295 F. Supp. 630 | D. Mass. | 1969
OPINION
This is a civil action in which jurisdiction of this court is claimed under 28 U.S.CA. § 2201 and 29 U.S.C.A. § 185(a). Plaintiff is Local Division 589, Amalgamated Transit Union, AFL-CIO (hereinafter Local 589). Defendant is Amalgamated Transit Union, AFL-CIO (hereinafter International). Local 589 maintains an office in Boston and is the bargaining agent, inter alia, for the operating employees of the Massachusetts Bay Transportation Authority (hereinafter MBTA). The complaint alleges that the MBTA is a body politic incorporate created by Mass.G.L. ch. 161A, as amended. The defendant maintains its office in Washington, D.C., and is an international union with which plaintiff is affiliated.
On January 25, 1965, Local 589 held a referendum vote to authorize it to combine the seniorities of the surface line operators and the rapid transit line operators. Both prior to the vote and on the date of the filing of the complaint herein, seniority on the MBTA was based on functional lines, consisting of four divisions: (a) surface lines (bus and trolley); (b) rapid transit lines (high speed); (c) equipment engineering and maintenance; and (d) plant engineering and maintenance. Following the vote, certain rapid transit operators who are members of Local 589 appealed the Local’s vote to the International president and he referred the appeal to the General Executive Board of the International. After hearing the General Executive Board denied the appeal and thereafter that Board’s denial was appealed to the International Convention held in October 1967. After hearing the Convention denied the appeal but its ruling contained certain modifications.
Plaintiff seeks in this case a declaratory judgment to the effect that the vote of the Convention is only partially binding on Local 589 and also a ruling which, in effect, would declare all rights between the parties under the International constitution, particularly in the light of the recent acquisition by the MBTA of the routes, employees, assets, etc. of the Eastern Massachusetts Street Railway Company. The matter came before the Court on defendant’s motion to dismiss and was briefed and argued by counsel. Because the motion to dismiss is well taken, at least on the first three
I. Re the first ground of the motion to dismiss the complaint “for failure to state a justiciable case or controversy.”
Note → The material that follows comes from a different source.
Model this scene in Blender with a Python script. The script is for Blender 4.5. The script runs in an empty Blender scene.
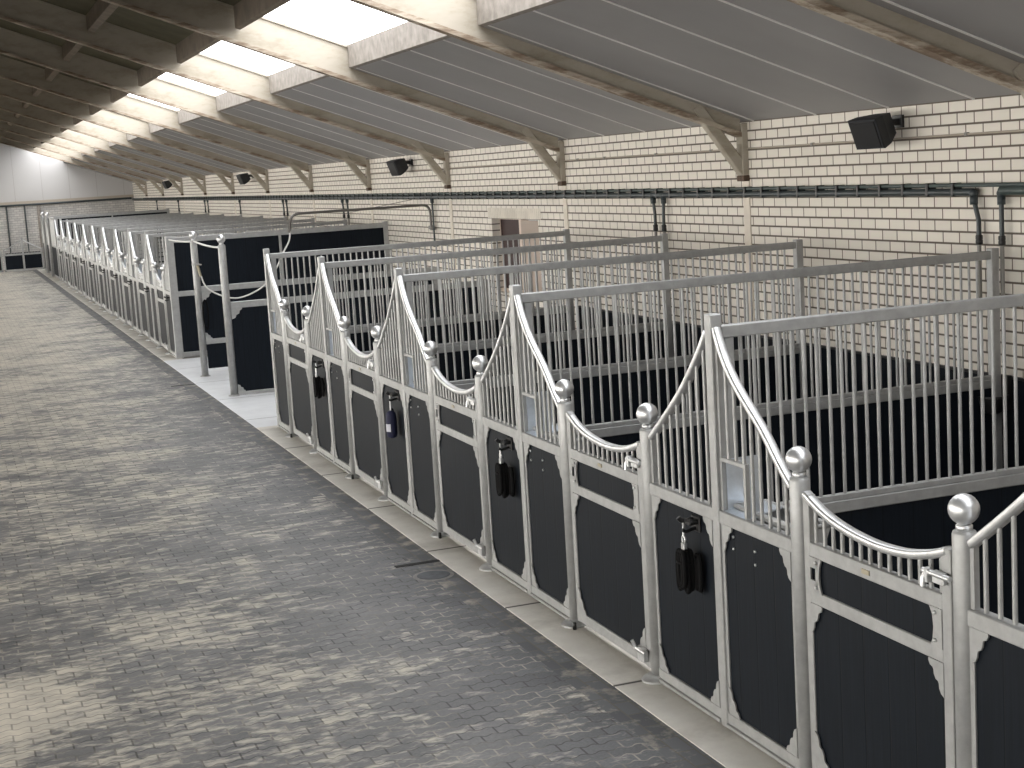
import bpy, math, random
from mathutils import Vector, Matrix
random.seed(7)
scene = bpy.context.scene
COL = scene.collection
PI = math.pi

# ------------------------------------------------------------------ camera
cam_d = bpy.data.cameras.new('camera')
cam = bpy.data.objects.new('camera', cam_d)
COL.objects.link(cam)
R0 = (0.9367697439085295, -0.34463462417624796, -0.06074061834097781)
R1 = (-0.10473404835161793, -0.11049123385852691, -0.9883432937781796)
R2 = (0.3339060137425335, 0.9322117050645291, -0.13959982423790654)
cam.matrix_world = Matrix(((R0[0], -R1[0], -R2[0], -3.7326),
                           (R0[1], -R1[1], -R2[1], 0.0),
                           (R0[2], -R1[2], -R2[2], 3.0999),
                           (0, 0, 0, 1)))
cam_d.sensor_width = 36.0
cam_d.lens = 1539.845 / 1024 * 36.0
cam_d.clip_end = 300
scene.camera = cam

# ------------------------------------------------------------------ materials
def lin(c):
    return tuple(((x / 255) / 12.92 if x / 255 <= 0.04045 else ((x / 255 + 0.055) / 1.055) ** 2.4) for x in c)

def new_mat(name):
    m = bpy.data.materials.new(name)
    m.use_nodes = True
    nt = m.node_tree
    return m, nt, nt.nodes['Principled BSDF']

def N(nt, typ, **kw):
    n = nt.nodes.new(typ)
    for k, v in kw.items():
        setattr(n, k, v)
    return n

def setin(n, **kw):
    for k, v in kw.items():
        n.inputs[k.replace('_', ' ')].default_value = v

def L(nt, a, b):
    nt.links.new(a, b)

def math_node(nt, op, a=None, b=None, clamp=False):
    n = N(nt, 'ShaderNodeMath', operation=op, use_clamp=clamp)
    for i, v in enumerate((a, b)):
        if v is None:
            continue
        if isinstance(v, (int, float)):
            n.inputs[i].default_value = v
        else:
            L(nt, v, n.inputs[i])
    return n.outputs[0]

def mixrgb(nt, fac, a, b, mode='MIX'):
    n = N(nt, 'ShaderNodeMix', data_type='RGBA', blend_type=mode)
    for i, v in ((0, fac), (6, a), (7, b)):
        if isinstance(v, (int, float)):
            n.inputs[i].default_value = v
        elif isinstance(v, tuple):
            n.inputs[i].default_value = v + (1,) if len(v) == 3 else v
        else:
            L(nt, v, n.inputs[i])
    return n.outputs[2]

def ramp(nt, fac, stops):
    n = N(nt, 'ShaderNodeValToRGB')
    e = n.color_ramp.elements
    while len(e) < len(stops):
        e.new(0.5)
    for i, (p, c) in enumerate(stops):
        e[i].position = p
        e[i].color = (c, c, c, 1) if isinstance(c, (int, float)) else (tuple(c) + (1,))
    L(nt, fac, n.inputs[0])
    return n.outputs[0]

def noise(nt, vec, scale, detail=3, rough=0.55):
    n = N(nt, 'ShaderNodeTexNoise')
    n.inputs['Scale'].default_value = scale
    n.inputs['Detail'].default_value = detail
    n.inputs['Roughness'].default_value = rough
    if vec is not None:
        L(nt, vec, n.inputs['Vector'])
    return n.outputs[0]

def objco(nt, scale=(1, 1, 1), swz=None):
    tc = N(nt, 'ShaderNodeTexCoord').outputs['Object']
    if swz:
        s = N(nt, 'ShaderNodeSeparateXYZ')
        L(nt, tc, s.inputs[0])
        c = N(nt, 'ShaderNodeCombineXYZ')
        for i, ch in enumerate(swz):
            L(nt, s.outputs['XYZ'.index(ch)], c.inputs[i])
        tc = c.outputs[0]
    if scale != (1, 1, 1):
        m = N(nt, 'ShaderNodeMapping')
        m.inputs['Scale'].default_value = scale
        L(nt, tc, m.inputs[0])
        tc = m.outputs[0]
    return tc

def bump(nt, h, strength, dist, bsdf):
    b = N(nt, 'ShaderNodeBump')
    b.inputs['Strength'].default_value = strength
    b.inputs['Distance'].default_value = dist
    L(nt, h, b.inputs['Height'])
    L(nt, b.outputs[0], bsdf.inputs['Normal'])

def plain(name, col, rough=0.5, metal=0.0, var=0.0, vscale=6.0, spec=0.5):
    m, nt, b = new_mat(name)
    b.inputs['Roughness'].default_value = rough
    b.inputs['Metallic'].default_value = metal
    b.inputs['Specular IOR Level'].default_value = spec
    if var:
        f = noise(nt, objco(nt), vscale, 4)
        lo = tuple(x * (1 - var) for x in col)
        hi = tuple(min(1, x * (1 + var)) for x in col)
        L(nt, ramp(nt, f, [(0.3, lo), (0.7, hi)]), b.inputs['Base Color'])
    else:
        b.inputs['Base Color'].default_value = col + (1,)
    return m

M = {}
# galvanised steel: mottled zinc
def galv(name, col, rough, metal):
    m, nt, b = new_mat(name)
    co = objco(nt)
    f = noise(nt, co, 14, 5, 0.6)
    c = ramp(nt, f, [(0.3, tuple(x * 0.86 for x in col)), (0.7, tuple(min(1, x * 1.08) for x in col))])
    L(nt, c, b.inputs['Base Color'])
    r = ramp(nt, noise(nt, co, 9, 2), [(0.3, rough - 0.04), (0.7, rough + 0.04)])
    L(nt, r, b.inputs['Roughness'])
    b.inputs['Metallic'].default_value = metal
    return m
M['galv'] = galv('galvanized_steel', (0.40, 0.405, 0.405), 0.52, 0.55)
M['galv_bright'] = galv('bright_galvanized', (0.68, 0.69, 0.70), 0.40, 0.88)
M['chute'] = galv('zinc_sheet', (0.66, 0.71, 0.77), 0.35, 0.8)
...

On its face the complaint reveals that there is no case or controversy herein. There is no allegation in the complaint of any action actually taken or of any action threatened to be taken by the MBTA subsequent to the vote of the Convention. What is alleged is merely the fact that the vote was taken, as set forth with more particularity in the complaint and in other papers in the file. Lacking a case or controversy, the motion to dismiss should be allowed. Cf. United Public Workers v. Mitchell, 330 U.S. 75, 67 S.Ct. 556, 91 L.Ed. 754 (1947); Poe v. Ullman, 367 U.S. 497, 81 S.Ct. 1752, 6 L.Ed.2d 989 (1961).
II. Re the second ground of the motion to dismiss the complaint “for failure to state a claim within the jurisdiction of this court.”
The gravamen of the complaint, as appears from paragraph 15 thereof, is the allegation that the
“said action by the Appeals Committee and the Convention was in violation of the By-Laws of the Convention and of Robert’s Rules of Order.”
This allegation is not sufficient to confer jurisdiction on this court because 29 U.S.C.A. § 185(a) limits the jurisdiction of this court in the area of labor disputes to suits alleging the violation of labor contracts. Copra v. Suro, 236 F.2d 107, 113 (1st Cir., 1956); International Association of Machinists v. Gonzales, 356 U.S. 617, 78 S.Ct. 923, 2 L.Ed.2d 1018 (1958). The instant complaint does not allege a violation of a contract between an employer and a Union. Cf. International Ass’n of Machinists v. Gonzales, supra, at p. 620, 78 S.Ct. 923.
III. Re the third ground of the motion to dismiss the complaint “for failure to state a claim for which relief may be granted.”
The plaintiff organization cannot qualify under the requirements of 29 U.S.C.A. § 152(5) as a labor organization because the related definition of “employer” in 29 U.S.C.A. § 152(2) excludes from the category of labor organizations any state or political subdivision thereof. Mass.G.L. ch. 161A, sec. 2, expressly labels the MBTA as a political subdivision of the Commonwealth, and the Supreme Judicial Court of the Commonwealth of Massachusetts has ruled that employees of the MBTA’s predecessor were employees of a political subdivision. Massachusetts Bay Transp. Authority v. Boston Safe Deposit & Trust Co., 348 Mass. 538, 542-543, 205 N.E.2d 346 (1965). Consequently, since the employer of the members of Local 589 is not an employer under the Act, it cannot qualify as an organization in which employees participate and deal with employers. Thus, this court lacks jurisdiction for this additional reason.
Defendant’s motion to dismiss is allowed. Judgment accordingly.